__Exercise objective__. Sift the material for lines containing "picture", and return them.

__Raw records__.
******************************

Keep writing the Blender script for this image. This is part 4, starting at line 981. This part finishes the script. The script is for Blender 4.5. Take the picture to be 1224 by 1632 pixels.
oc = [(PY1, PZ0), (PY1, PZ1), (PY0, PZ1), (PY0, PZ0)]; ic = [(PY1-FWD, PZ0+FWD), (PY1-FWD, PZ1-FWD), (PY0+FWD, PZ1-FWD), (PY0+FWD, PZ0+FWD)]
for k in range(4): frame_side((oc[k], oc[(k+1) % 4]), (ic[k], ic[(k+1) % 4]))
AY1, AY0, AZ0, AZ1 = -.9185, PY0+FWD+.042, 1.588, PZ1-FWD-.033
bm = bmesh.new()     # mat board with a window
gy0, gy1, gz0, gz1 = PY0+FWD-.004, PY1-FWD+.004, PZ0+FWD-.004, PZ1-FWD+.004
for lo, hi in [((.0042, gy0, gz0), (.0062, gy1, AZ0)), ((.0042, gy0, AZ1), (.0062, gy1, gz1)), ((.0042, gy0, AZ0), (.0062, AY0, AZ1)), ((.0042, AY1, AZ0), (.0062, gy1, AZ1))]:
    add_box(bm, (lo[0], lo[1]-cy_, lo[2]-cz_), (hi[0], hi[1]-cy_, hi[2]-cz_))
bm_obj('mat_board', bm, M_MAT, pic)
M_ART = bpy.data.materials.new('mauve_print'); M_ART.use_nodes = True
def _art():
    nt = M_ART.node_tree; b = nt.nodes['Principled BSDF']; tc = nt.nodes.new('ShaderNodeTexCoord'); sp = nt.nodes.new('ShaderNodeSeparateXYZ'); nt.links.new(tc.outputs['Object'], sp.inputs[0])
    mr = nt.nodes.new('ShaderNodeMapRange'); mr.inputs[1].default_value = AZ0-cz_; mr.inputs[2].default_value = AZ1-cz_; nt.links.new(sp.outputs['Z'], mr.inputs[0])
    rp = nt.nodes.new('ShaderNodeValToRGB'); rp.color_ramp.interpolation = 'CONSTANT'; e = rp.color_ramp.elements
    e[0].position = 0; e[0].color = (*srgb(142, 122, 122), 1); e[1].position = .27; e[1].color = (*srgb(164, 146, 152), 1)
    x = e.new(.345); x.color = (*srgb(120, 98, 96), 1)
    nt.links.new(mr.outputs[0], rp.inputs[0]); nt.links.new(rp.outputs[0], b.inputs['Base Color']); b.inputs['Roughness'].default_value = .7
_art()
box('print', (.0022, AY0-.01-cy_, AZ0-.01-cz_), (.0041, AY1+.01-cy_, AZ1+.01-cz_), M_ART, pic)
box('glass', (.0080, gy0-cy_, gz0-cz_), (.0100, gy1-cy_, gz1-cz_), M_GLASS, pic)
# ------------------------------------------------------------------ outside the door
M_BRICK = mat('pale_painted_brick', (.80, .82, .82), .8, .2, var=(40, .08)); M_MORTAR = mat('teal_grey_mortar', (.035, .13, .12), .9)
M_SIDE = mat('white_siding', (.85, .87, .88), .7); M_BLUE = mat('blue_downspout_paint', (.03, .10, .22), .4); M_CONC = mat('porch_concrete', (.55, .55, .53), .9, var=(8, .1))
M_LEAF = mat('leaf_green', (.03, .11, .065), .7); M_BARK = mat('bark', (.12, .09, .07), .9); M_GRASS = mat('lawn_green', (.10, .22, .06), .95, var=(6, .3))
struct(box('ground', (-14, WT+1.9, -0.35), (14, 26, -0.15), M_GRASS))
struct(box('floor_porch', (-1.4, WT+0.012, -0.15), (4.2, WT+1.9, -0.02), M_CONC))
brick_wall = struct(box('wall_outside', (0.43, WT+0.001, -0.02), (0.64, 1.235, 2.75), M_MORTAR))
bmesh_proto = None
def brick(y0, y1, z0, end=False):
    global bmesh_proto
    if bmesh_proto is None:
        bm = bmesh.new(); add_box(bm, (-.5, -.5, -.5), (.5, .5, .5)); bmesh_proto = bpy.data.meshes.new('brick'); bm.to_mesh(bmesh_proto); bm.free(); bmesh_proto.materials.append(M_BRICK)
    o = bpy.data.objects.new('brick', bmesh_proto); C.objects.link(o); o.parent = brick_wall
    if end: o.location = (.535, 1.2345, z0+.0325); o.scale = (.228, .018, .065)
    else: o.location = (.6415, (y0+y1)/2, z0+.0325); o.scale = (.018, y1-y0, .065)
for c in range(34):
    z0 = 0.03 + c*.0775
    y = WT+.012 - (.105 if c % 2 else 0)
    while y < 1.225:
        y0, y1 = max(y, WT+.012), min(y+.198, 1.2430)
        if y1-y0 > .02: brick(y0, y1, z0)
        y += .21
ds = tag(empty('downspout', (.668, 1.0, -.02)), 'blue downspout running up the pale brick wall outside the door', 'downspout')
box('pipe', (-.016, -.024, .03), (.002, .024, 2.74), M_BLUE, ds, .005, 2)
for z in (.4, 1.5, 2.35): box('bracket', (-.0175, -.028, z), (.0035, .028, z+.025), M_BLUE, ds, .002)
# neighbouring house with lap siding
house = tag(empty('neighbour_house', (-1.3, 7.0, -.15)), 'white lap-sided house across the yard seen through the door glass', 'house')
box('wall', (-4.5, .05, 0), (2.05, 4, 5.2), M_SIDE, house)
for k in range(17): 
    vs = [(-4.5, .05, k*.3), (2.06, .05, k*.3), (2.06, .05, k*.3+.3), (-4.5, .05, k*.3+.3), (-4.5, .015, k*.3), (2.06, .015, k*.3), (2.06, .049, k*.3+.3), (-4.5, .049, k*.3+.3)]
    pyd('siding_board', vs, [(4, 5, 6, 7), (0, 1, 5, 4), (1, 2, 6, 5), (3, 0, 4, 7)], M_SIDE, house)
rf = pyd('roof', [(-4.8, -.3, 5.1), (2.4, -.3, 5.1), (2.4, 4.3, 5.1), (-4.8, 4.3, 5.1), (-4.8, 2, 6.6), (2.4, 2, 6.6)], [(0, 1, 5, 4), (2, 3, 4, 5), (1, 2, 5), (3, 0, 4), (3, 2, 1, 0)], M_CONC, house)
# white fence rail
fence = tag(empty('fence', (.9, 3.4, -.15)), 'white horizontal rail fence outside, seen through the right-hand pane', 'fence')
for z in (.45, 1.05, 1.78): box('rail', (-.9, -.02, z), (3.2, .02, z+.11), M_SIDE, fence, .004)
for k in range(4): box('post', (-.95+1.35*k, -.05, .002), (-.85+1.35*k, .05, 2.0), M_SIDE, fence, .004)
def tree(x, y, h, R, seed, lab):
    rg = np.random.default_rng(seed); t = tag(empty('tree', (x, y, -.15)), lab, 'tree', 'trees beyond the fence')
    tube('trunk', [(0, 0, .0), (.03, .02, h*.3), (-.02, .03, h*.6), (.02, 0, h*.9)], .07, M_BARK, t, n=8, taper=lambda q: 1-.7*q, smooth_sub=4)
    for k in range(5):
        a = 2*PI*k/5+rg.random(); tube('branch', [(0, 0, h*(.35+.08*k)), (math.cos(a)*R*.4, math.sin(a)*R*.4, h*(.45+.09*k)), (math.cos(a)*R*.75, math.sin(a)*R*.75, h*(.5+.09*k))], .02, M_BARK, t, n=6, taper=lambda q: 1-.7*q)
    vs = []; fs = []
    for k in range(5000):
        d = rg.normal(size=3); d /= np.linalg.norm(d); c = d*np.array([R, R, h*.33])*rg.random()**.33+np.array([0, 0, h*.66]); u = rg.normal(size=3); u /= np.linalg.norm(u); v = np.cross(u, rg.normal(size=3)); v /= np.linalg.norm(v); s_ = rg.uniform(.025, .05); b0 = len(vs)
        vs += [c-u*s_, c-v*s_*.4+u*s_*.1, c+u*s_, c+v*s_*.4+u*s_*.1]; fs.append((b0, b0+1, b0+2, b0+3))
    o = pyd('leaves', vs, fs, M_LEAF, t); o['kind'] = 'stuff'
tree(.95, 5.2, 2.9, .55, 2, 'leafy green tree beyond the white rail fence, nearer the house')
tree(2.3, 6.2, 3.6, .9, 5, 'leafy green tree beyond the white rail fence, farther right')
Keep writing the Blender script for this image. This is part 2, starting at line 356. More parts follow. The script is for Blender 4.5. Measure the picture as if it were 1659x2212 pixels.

******************************

__Solution for this task__.
Keep writing the Blender script for this image. This is part 4, starting at line 981. This part finishes the script. The script is for Blender 4.5. Take the picture to be 1224 by 1632 pixels.
Keep writing the Blender script for this image. This is part 2, starting at line 356. More parts follow. The script is for Blender 4.5. Measure the picture as if it were 1659x2212 pixels.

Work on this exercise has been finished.